>You're asking for an awful lot now Gerry :-)
All I'm asking is for you to explain your methodology. Valuation models are only as good as the assumptions that underpin them.
>remember that MSFT does not >have to grow their market cap at 40% per year, that is your job as the investor.
I'm not asking Microsoft to do anything. All I'm saying is that to justfy my paying 40 times earnings, in a company like Microsoft, I want to see 40 percent earnings growth per year.
>NSCP is a perfect example of this. It's >market cap is absolutely ridiculous, but some investors are willing to support it and it >does not effect its abiltiy to grow earings.
Netscape and Microsoft are not comparable in this regard. Netscape is a start up with 100 percent plus earnings growth per year. Microsoft is a much more mature company, at a totally different point in its coporate life span.
>(all of the lawyers in the New York area are still using >Wordperfect 5.0 for DOS, is that what you use :-)?
You are essentially correct. Lawyers are hopelessly retro when it comes to technology. Where I work, we just upgraded to a network with heavy use of proprietary software from Lotus and Novell, all running on Windows 3.11 -- exactly 2 generations behind the state of the art. I am supposed to be the "computer guru" in my office (HA! HA! HA! -- what a joke!). Most of the others don't want to touch computers or Windows or anything technical, and those that do have a devil of a time.
>Gerry, you are not lookng at the numbers, you are listening to the trade press.
The point is: it did not live up to expectations.
>Gerry, you were wrong from the start with this one, and several people have >pointed it out to you.
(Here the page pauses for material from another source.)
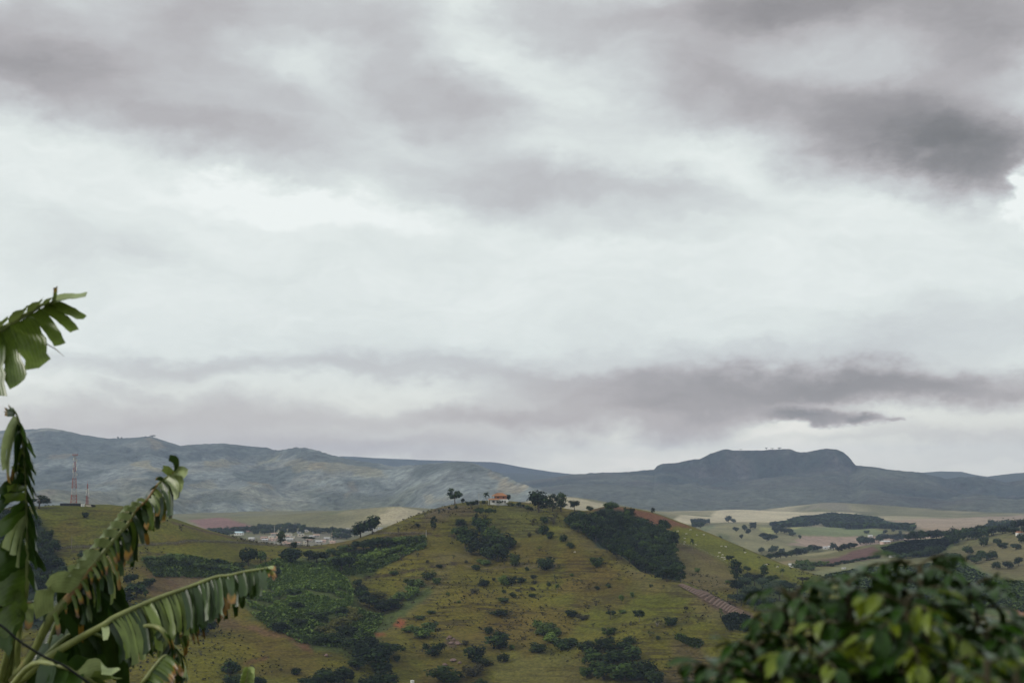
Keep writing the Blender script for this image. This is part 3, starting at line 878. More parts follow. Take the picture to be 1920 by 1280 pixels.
# ----------------------------------------------------------------- haze
hm = bpy.data.materials.new('haze'); hm.use_nodes = True
ht = hm.node_tree; ht.nodes.clear()
pv = ht.nodes.new('ShaderNodeVolumePrincipled')
pv.inputs['Color'].default_value = (.575, .70, 1.0, 1)
pv.inputs['Density'].default_value = 6.2e-5
pv.inputs['Anisotropy'].default_value = 0.0
ho = ht.nodes.new('ShaderNodeOutputMaterial'); ht.links.new(pv.outputs[0], ho.inputs['Volume'])
HAZE_TOP = 250.0
hz = MB().box((0, 4550, (HAZE_TOP - 126) / 2), (16400, 12300, HAZE_TOP + 126))
tag(hz.build('haze', hm), 'thin bluish haze lying over the valley and the mountains', None, None, 'stuff')
# ----------------------------------------------------------------- plants of the hills: shared meshes
def leaf_material(name, c1, c2, rough=.75, trans=0.0, spec=.08):
    m, t, b = new_mat(name)
    at_ = t.nodes.new('ShaderNodeAttribute'); at_.attribute_name = 'cover'
    sp = t.nodes.new('ShaderNodeSeparateColor'); t.links.new(at_.outputs['Color'], sp.inputs[0])
    oi = t.nodes.new('ShaderNodeObjectInfo')
    c = tmix(t, sp.outputs[0], c1, c2)
    c = tmix(t, 1.0, c, tmap(t, oi.outputs['Random'], 0, 1, .55, 1.6), 'MULTIPLY')
    t.links.new(c, b.inputs['Base Color'])
    b.inputs['Roughness'].default_value = rough
    b.inputs['Specular IOR Level'].default_value = spec
    return m


def plain(name, col, rough=.8, spec=.3, noise=.0, scale=3.0):
    m, t, b = new_mat(name)
    b.inputs['Roughness'].default_value = rough
    b.inputs['Specular IOR Level'].default_value = spec
    if noise:
        co = t.nodes.new('ShaderNodeTexCoord').outputs['Object']
        c = tmix(t, 1.0, col, tmap(t, tnoise(t, co, scale, 5, .65), .25, .75, 1 - noise, 1 + noise), 'MULTIPLY')
        t.links.new(c, b.inputs['Base Color'])
    else:
        b.inputs['Base Color'].default_value = (*col, 1)
    return m


LEAF = {
    'dark': leaf_material('leaf_dark', (.005, .013, .003), (.036, .058, .010)),
    'deep': leaf_material('leaf_deep', (.003, .009, .003), (.025, .043, .009)),
    'mid': leaf_material('leaf_mid', (.026, .046, .010), (.075, .110, .022)),
    'crop': leaf_material('leaf_crop', (.050, .088, .018), (.125, .175, .036)),
    'bright': leaf_material('leaf_bright', (.040, .070, .010), (.105, .150, .024)),
    'yellow': leaf_material('leaf_yellow', (.050, .054, .010), (.115, .110, .022)),
    'brown': leaf_material('leaf_brown', (.030, .030, .015), (.062, .056, .028)),
    'blue': leaf_material('leaf_blue', (.016, .028, .018), (.040, .058, .030)),
}
BARK = plain('bark', (.085, .068, .050), .9, .1, .3, 6)
PALEBARK = plain('pale_bark', (.24, .21, .165), .9, .1, .25, 6)


def leaf_cloud(r, lobes, n, size, flat=.5, shell=.45):
    """many leaf sized faces through the volume of several lobes (cx,cy,cz,rx,ry,rz)"""
    vol = np.array([l[3] * l[4] * l[5] for l in lobes]) ** .72
    pick = r.choice(len(lobes), n, p=vol / vol.sum())
    Lb = np.array(lobes)[pick]
    d = r.normal(size=(n, 3)); d /= np.linalg.norm(d, axis=1)[:, None]
    rad = (shell + (1 - shell) * r.random(n) ** .6)[:, None] * (1 + .12 * r.normal(size=(n, 1)))
    c = Lb[:, :3] + d * rad * Lb[:, 3:]
    nrm = d * np.array((1, 1, .8)) + r.normal(size=(n, 3)) * .32 + np.array((0, 0, flat))
    nrm /= np.linalg.norm(nrm, axis=1)[:, None]
    t = np.cross(nrm, r.normal(size=(n, 3))); t /= np.linalg.norm(t, axis=1)[:, None] + 1e-9
    b = np.cross(nrm, t)
    s = size * (.55 + .9 * r.random(n))[:, None]
    V = np.stack([c + t * s, c + b * s * .62, c - t * s * .9, c - b * s * .55], 1).reshape(-1, 3)
    Fq = np.arange(4 * n).reshape(-1, 4)
    tone = np.clip(.5 + .30 * r.normal(size=n) + .25 * r.normal(size=len(lobes))[pick], 0, 1)
    cl = np.repeat(np.stack([tone, tone, tone], 1), 4, 0)
    return V, Fq, cl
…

What MSFT is doing is creating demand for their core >products. Is it working? Look at how fast demand is ramping up for Windows NT >server, Windows 95, Front Page etc. This shouldn't be so hard to understand, >Lotus and NSCP are doing the same thing, and succeeding.
Sorry, I stand by my earlier statements. Microsoft is at the point where having too much money becomes a weakness rather than a strength. The biggest mistake Microsoft ever made was to give away their browser. They lose the chance to earn real money making a product customers will pay for, and now, as it turns out, their market share gains are nothing to write home about. Just ask Darth Va..., err, I mean Steve Ballmer, who actually admitted this in the real audio interview I pointed to a few posts back.
Is NT ramping up as fast as Microsoft wants? Will it meet Wall Street's sky-high expectations? Show me the figures.
And, Netscape and Lotus are NOT doing the same thing as Microsoft. They can't afford to.
>Gerry you exagerate to no end. Do you remember when I explained that MSFT's >interest on thier bank accounts "alone" throw off enough money to cover your so >called "black holes"?
How do you know this? Where in their financials do they break out the losses for IE and MSN? Seems like every time they lose money on something, they just call it "research and development."
>MSN is not a billion dollar sink hole, they made a multimillion >dollar mistake.
Well, coming from you, that's quite something -- an admission that Microsoft has made a mistake.
Anyway, my math is as follows:
$400 million dollar loss in 1996 per Ballmer's interview admission $600 million spread over the next two or three years. Ballmer says the losses are going to be declining, but they are still going to be big. Until you can give us some better figures, I think $600 million over three years is as reasonable a projection as anyone can come up with on this.